シリーズ

在日コリアンのまち(4)「コリアンタウンの誕生」 |在日コリアンのまち

多くの在日朝鮮人が暮らすようになった猪飼野に、朝鮮の食品、衣類、日用雑貨品を売り買いする市場ができたのは1930年代初めのことでした。

当時、そこは「猪飼野朝鮮市場」と呼ばれていました。場所は、現在の「生野コリアタウン」から南にのびる細い路地でした。左右に40~50軒の露店が営業を始めました。1926年には、近くに大阪市営鶴橋公設市場が開設されたことから(現在は温水プールが建っています)民間の御幸通商店街ができていました。

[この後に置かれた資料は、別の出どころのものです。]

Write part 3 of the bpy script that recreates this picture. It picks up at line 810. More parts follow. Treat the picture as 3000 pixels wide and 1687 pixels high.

戦争中、御幸通商店街に店を借りて営業していた日本人が疎開していなくなったため、戦後、そこに朝鮮市場の商店主たちが店を構えるようになったのです。

西日本唯一といってよい品揃えを誇り、日に1万人、2万人の買い物客でにぎわっていた御幸通商店街でしたが、地方都市にも韓国・朝鮮の品々が行き届き始めた高度成長期になると逆に地方客の足が途切れ、商店街が衰退していきます。

危機感をもった商店主の中には、国鉄(現JR)、近鉄、地下鉄の鶴橋駅周辺に店を移す人が出てきます。現在、鶴橋駅高架下の「高麗市場」はこうしてできていったのです。

さて一方で、御幸通商店街も振興策をはかります。さまざまな意見をとりまとめ、1993年、「コリアタウン」として商店街を再生することとしたのです。

この振興策を先頭に立って進めてこられた方は洪呂杓(ホン・ヨピョ、徳山物産会長)さんです。洪さんは、コリアタウンを訪れる人たちの交流の拠点にしたいとの思いでつくられたのが「洪家食工房」で、無料の休憩スペースとしても開放されています。